___ Information shown
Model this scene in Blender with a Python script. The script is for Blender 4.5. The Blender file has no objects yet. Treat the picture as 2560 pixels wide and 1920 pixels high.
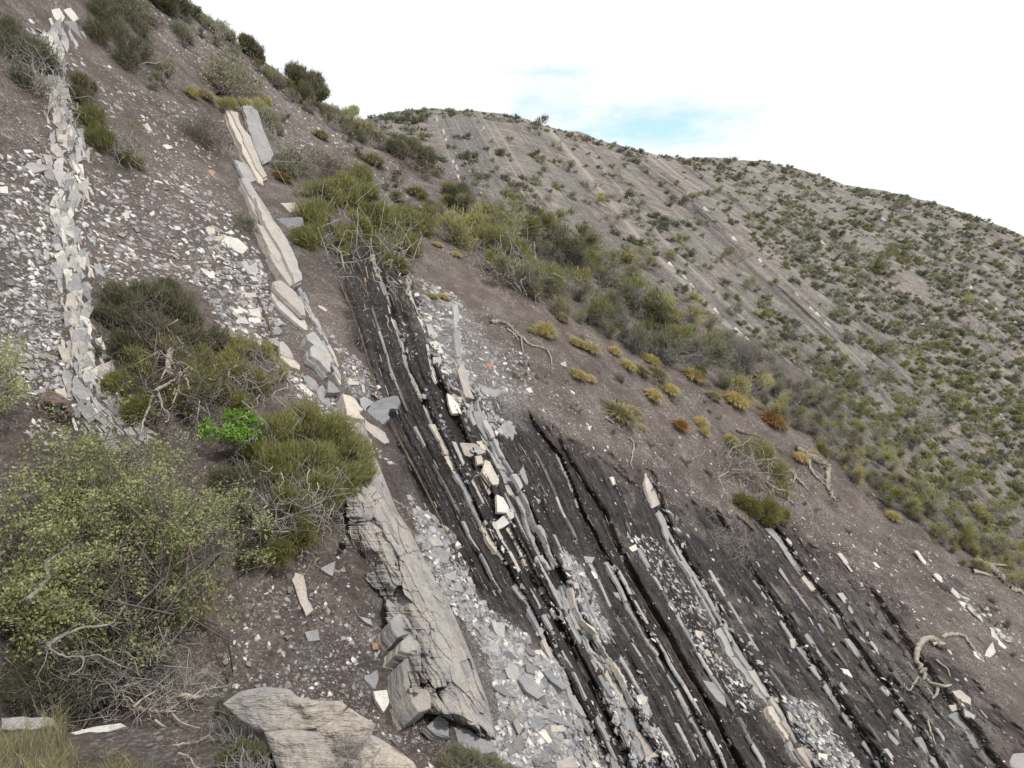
import bpy, math, random
import numpy as np
from mathutils import Vector, Matrix
C = bpy.context
col = C.scene.collection
rng = np.random.default_rng(7)
random.seed(7)
# ------------------------------------------------------------------ camera, sky, sun, exposure
FPX = 731.0                      # focal length in render pixels (1024 wide)
cam = bpy.data.objects.new('camera', bpy.data.cameras.new('camera')); col.objects.link(cam)
cam.data.sensor_width = 36; cam.data.lens = 36*FPX/1024
cam.location = (0, 0, 0); cam.rotation_euler = (math.radians(90), 0, 0)
cam.data.clip_start = 0.1; cam.data.clip_end = 3000
C.scene.camera = cam
SUN_EL, SUN_AZ = math.radians(50), math.radians(138)   # azimuth from +Y clockwise: behind right
w = bpy.data.worlds.new('World'); C.scene.world = w; w.use_nodes = True
nt = w.node_tree; nt.nodes.clear()
def nd(nt, t, **kw):
    n = nt.nodes.new(t)
    for k, v in kw.items(): setattr(n, k, v)
    return n
sky = nd(nt, 'ShaderNodeTexSky', sky_type='NISHITA', sun_disc=False)
sky.sun_elevation = SUN_EL; sky.sun_rotation = SUN_AZ
tc = nd(nt, 'ShaderNodeTexCoord')
n1 = nd(nt, 'ShaderNodeTexNoise'); n1.inputs['Scale'].default_value = 4.2; n1.inputs['Detail'].default_value = 6; n1.inputs['Roughness'].default_value = .62
mp = nd(nt, 'ShaderNodeMapping'); mp.inputs['Scale'].default_value = (1, 1, 3.2); mp.inputs['Location'].default_value = (.3, 0, .1)
nt.links.new(tc.outputs['Generated'], mp.inputs['Vector']); nt.links.new(mp.outputs[0], n1.inputs['Vector'])
# a gap in the cloud round one direction of the sky
gap = Vector(((1650-1280)/2.5/FPX, 1, (960-318)/2.5/FPX)).normalized()
sub = nd(nt, 'ShaderNodeVectorMath', operation='SUBTRACT'); sub.inputs[1].default_value = gap
nt.links.new(tc.outputs['Generated'], sub.inputs[0])
scl = nd(nt, 'ShaderNodeVectorMath', operation='MULTIPLY'); scl.inputs[1].default_value = (6.2, 6.2, 23)
nt.links.new(sub.outputs[0], scl.inputs[0])
ln = nd(nt, 'ShaderNodeVectorMath', operation='LENGTH'); nt.links.new(scl.outputs[0], ln.inputs[0])
m1 = nd(nt, 'ShaderNodeMath', operation='MULTIPLY_ADD'); m1.inputs[1].default_value = 6.5
nt.links.new(n1.outputs['Fac'], m1.inputs[0]); nt.links.new(ln.outputs['Value'], m1.inputs[2])
rmp = nd(nt, 'ShaderNodeMapRange'); rmp.inputs['From Min'].default_value = 3.1; rmp.inputs['From Max'].default_value = 4.3
rmp.inputs['To Min'].default_value = .38
nt.links.new(m1.outputs[0], rmp.inputs['Value'])
cl = nd(nt, 'ShaderNodeMix', data_type='RGBA'); cl.inputs[7].default_value = (10.7, 10.9, 11.3, 1)
nt.links.new(rmp.outputs[0], cl.inputs[0])
gn = nd(nt, 'ShaderNodeMix', data_type='RGBA', blend_type='MULTIPLY'); gn.inputs[0].default_value = 1; gn.inputs[7].default_value = (2.2, 3.3, 3.1, 1)
nt.links.new(sky.outputs[0], gn.inputs[6]); nt.links.new(gn.outputs[2], cl.inputs[6])
bg = nd(nt, 'ShaderNodeBackground'); bg.inputs['Strength'].default_value = .1
nt.links.new(cl.outputs[2], bg.inputs['Color'])
wo = nd(nt, 'ShaderNodeOutputWorld'); nt.links.new(bg.outputs[0], wo.inputs['Surface'])
sl = bpy.data.lights.new('sun', 'SUN'); sl.energy = 3.7; sl.angle = math.radians(4); sl.color = (1, .95, .87)
so = bpy.data.objects.new('sun', sl); col.objects.link(so)
sd = Vector((math.sin(SUN_AZ)*math.cos(SUN_EL), math.cos(SUN_AZ)*math.cos(SUN_EL), math.sin(SUN_EL)))
so.rotation_euler = sd.to_track_quat('Z', 'Y').to_euler(); so.location = (10, -10, 30)
vs = C.scene.view_settings; vs.view_transform = 'Standard'; vs.look = 'None'; vs.gamma = 1; vs.exposure = -0.04; vs.use_curve_mapping = False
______
What is needed: Reproduce every line above as written, skipping pictures.

Response to the task:
Model this scene in Blender with a Python script. The script is for Blender 4.5. The Blender file has no objects yet. Treat the picture as 2560 pixels wide and 1920 pixels high.
import bpy, math, random
import numpy as np
from mathutils import Vector, Matrix
C = bpy.context
col = C.scene.collection
rng = np.random.default_rng(7)
random.seed(7)
# ------------------------------------------------------------------ camera, sky, sun, exposure
FPX = 731.0                      # focal length in render pixels (1024 wide)
cam = bpy.data.objects.new('camera', bpy.data.cameras.new('camera')); col.objects.link(cam)
cam.data.sensor_width = 36; cam.data.lens = 36*FPX/1024
cam.location = (0, 0, 0); cam.rotation_euler = (math.radians(90), 0, 0)
cam.data.clip_start = 0.1; cam.data.clip_end = 3000
C.scene.camera = cam
SUN_EL, SUN_AZ = math.radians(50), math.radians(138)   # azimuth from +Y clockwise: behind right
w = bpy.data.worlds.new('World'); C.scene.world = w; w.use_nodes = True
nt = w.node_tree; nt.nodes.clear()
def nd(nt, t, **kw):
    n = nt.nodes.new(t)
    for k, v in kw.items(): setattr(n, k, v)
    return n
sky = nd(nt, 'ShaderNodeTexSky', sky_type='NISHITA', sun_disc=False)
sky.sun_elevation = SUN_EL; sky.sun_rotation = SUN_AZ
tc = nd(nt, 'ShaderNodeTexCoord')
n1 = nd(nt, 'ShaderNodeTexNoise'); n1.inputs['Scale'].default_value = 4.2; n1.inputs['Detail'].default_value = 6; n1.inputs['Roughness'].default_value = .62
mp = nd(nt, 'ShaderNodeMapping'); mp.inputs['Scale'].default_value = (1, 1, 3.2); mp.inputs['Location'].default_value = (.3, 0, .1)
nt.links.new(tc.outputs['Generated'], mp.inputs['Vector']); nt.links.new(mp.outputs[0], n1.inputs['Vector'])
# a gap in the cloud round one direction of the sky
gap = Vector(((1650-1280)/2.5/FPX, 1, (960-318)/2.5/FPX)).normalized()
sub = nd(nt, 'ShaderNodeVectorMath', operation='SUBTRACT'); sub.inputs[1].default_value = gap
nt.links.new(tc.outputs['Generated'], sub.inputs[0])
scl = nd(nt, 'ShaderNodeVectorMath', operation='MULTIPLY'); scl.inputs[1].default_value = (6.2, 6.2, 23)
nt.links.new(sub.outputs[0], scl.inputs[0])
ln = nd(nt, 'ShaderNodeVectorMath', operation='LENGTH'); nt.links.new(scl.outputs[0], ln.inputs[0])
m1 = nd(nt, 'ShaderNodeMath', operation='MULTIPLY_ADD'); m1.inputs[1].default_value = 6.5
nt.links.new(n1.outputs['Fac'], m1.inputs[0]); nt.links.new(ln.outputs['Value'], m1.inputs[2])
rmp = nd(nt, 'ShaderNodeMapRange'); rmp.inputs['From Min'].default_value = 3.1; rmp.inputs['From Max'].default_value = 4.3
rmp.inputs['To Min'].default_value = .38
nt.links.new(m1.outputs[0], rmp.inputs['Value'])
cl = nd(nt, 'ShaderNodeMix', data_type='RGBA'); cl.inputs[7].default_value = (10.7, 10.9, 11.3, 1)
nt.links.new(rmp.outputs[0], cl.inputs[0])
gn = nd(nt, 'ShaderNodeMix', data_type='RGBA', blend_type='MULTIPLY'); gn.inputs[0].default_value = 1; gn.inputs[7].default_value = (2.2, 3.3, 3.1, 1)
nt.links.new(sky.outputs[0], gn.inputs[6]); nt.links.new(gn.outputs[2], cl.inputs[6])
bg = nd(nt, 'ShaderNodeBackground'); bg.inputs['Strength'].default_value = .1
nt.links.new(cl.outputs[2], bg.inputs['Color'])
wo = nd(nt, 'ShaderNodeOutputWorld'); nt.links.new(bg.outputs[0], wo.inputs['Surface'])
sl = bpy.data.lights.new('sun', 'SUN'); sl.energy = 3.7; sl.angle = math.radians(4); sl.color = (1, .95, .87)
so = bpy.data.objects.new('sun', sl); col.objects.link(so)
sd = Vector((math.sin(SUN_AZ)*math.cos(SUN_EL), math.cos(SUN_AZ)*math.cos(SUN_EL), math.sin(SUN_EL)))
so.rotation_euler = sd.to_track_quat('Z', 'Y').to_euler(); so.location = (10, -10, 30)
vs = C.scene.view_settings; vs.view_transform = 'Standard'; vs.look = 'None'; vs.gamma = 1; vs.exposure = -0.04; vs.use_curve_mapping = False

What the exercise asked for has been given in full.